Jaksa Agung Inggris boleh menghentikan perkara yang sudah masuk pengadilan, melalui upaya hukum nolle prosequi, istilah latin ini berarti” tidak akan menuntut”,Caranya Jaksa Agung memberitahu pengadilan, bahwa dirinya tidak akan menuntut  perkara tersebut (Karlen, Sawer, and Wise, 1967).

Kewenangn Jaksa Agung Inggris tersebut diikuti oleh  negara-negara bertradisi common law system di seluruh dunia, termasuk di kawasan Asia Pasifik. Akan tetapi adakalanya, istlah nolle  prosequi sendiri tidak digunakan, (lihat misalnya, KUHAP Singapura, Malaysia dan Myanmar).

Pengwasan

Mengingat asas oportunitas bisa menimbulkan kesewenang-wenangan (arbitrary), diupayakan pelbagai cara pengawasannya. Dalam hal ini pedoman diskresi penuntutan itu harus sangat penting diadakan, akan tetapi harus seimbang dengan kedudukan jaksa yang dominan. Pedoman yang tidak lentur, terlalu rigid, akan mengurangi makna dan manfaat diskresi dan ini adalah “kebebasan menerobos aturan” dan dilakukan tidak keluar dari “ aturan bernalar dan aturan keadilan”Wilcox,1972:116).

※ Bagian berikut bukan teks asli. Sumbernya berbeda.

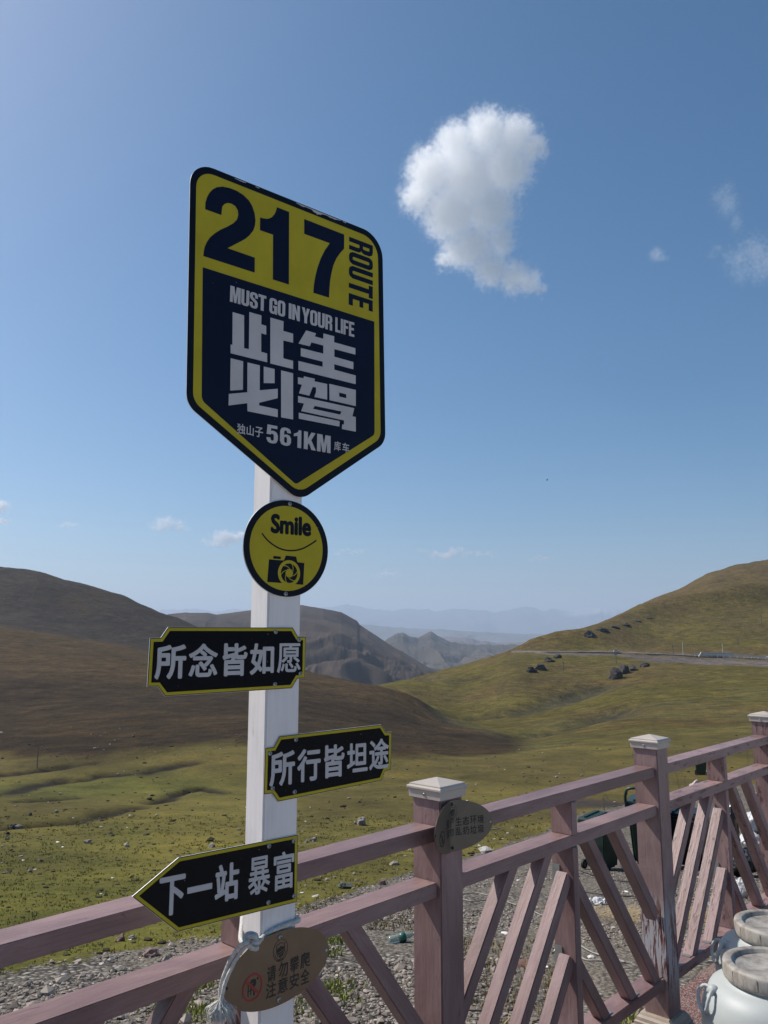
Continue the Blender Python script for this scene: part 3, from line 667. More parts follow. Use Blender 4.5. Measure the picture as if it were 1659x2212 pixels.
# short grass blades
def grass(name, n, gen, h0, mat, seed=1, blades=5):
    rs = np.random.RandomState(seed); X, Y, S = gen(rs, n); n = len(X); m = n * blades
    X = np.repeat(X, blades) + rs.normal(0, 1, m) * np.repeat(S, blades) * .5; Y = np.repeat(Y, blades) + rs.normal(0, 1, m) * np.repeat(S, blades) * .5; H = np.repeat(S, blades) * h0 * rs.uniform(.5, 1.2, m)
    z = zat(X, Y); th = rs.uniform(0, 6.28, m); w_ = H * .09 + .0006 * Y
    dx, dy = np.cos(th) * w_, np.sin(th) * w_; lx, ly = rs.normal(0, .45, m) * H, rs.normal(0, .45, m) * H
    P = np.stack([np.stack([X - dx, Y - dy, z - .01], -1), np.stack([X + dx, Y + dy, z - .01], -1), np.stack([X + lx, Y + ly, z + H], -1)], 1)
    o = np_mesh(name, P.reshape(-1, 3), np.arange(m * 3).reshape(-1, 3), mat, smooth=False)
    cc = np.repeat(np.clip(rs.normal(1, .25, (n, 1)), .4, 1.8), blades * 3, 0)
    a = o.data.attributes.new('Col', 'FLOAT_COLOR', 'POINT'); a.data.foreach_set('color', np.concatenate([cc, cc, cc, np.ones_like(cc)], 1).astype(np.float32).ravel()); return o
def gen_turf(rs, n):
    Y = np.exp(rs.uniform(math.log(4.5), math.log(26), n * 2)); X = rs.uniform(-.55, .55, n * 2) * Y
    k = (~isgravel(X, Y)); X, Y = X[k][:n], Y[k][:n]; return X, Y, rs.uniform(.02, .05, len(X)) * (.6 + Y / 14)
o = grass('turf_grass', 5000, gen_turf, 0.5, gravel_mat('turf blades', (0.20, 0.19, 0.045)), 4); tag(o, 'short green grass of the pasture', kind='stuff')
TC = [spot(*q) for q in [(715, 2035), (690, 2060), (716, 2135), (706, 2160), (560, 2120), (430, 2130), (470, 2100), (385, 2180), (600, 2190), (540, 2170), (440, 2190), (1060, 1840), (640, 2060), (1360, 2210)]]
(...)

Pencegahan lain, misalnya dilakukan pengawasan oleh kejaksaan yang lebih tinggi. Dalam hubungan ini di RR Tingkok, Korea Selatan, Filipina, dan Thailand, keputusan Jaksa Agung untuk menuntut, dapat minta dibatalkan kepada kejaksaan yang lebih tinggi, baik oleh korban kejahatan maupun oleh penyidik. Terutama standar etika merupakan benteng terakhir bagi para jaksa sewaktu menjalankan kekuasaan diskresinya yang besar itu.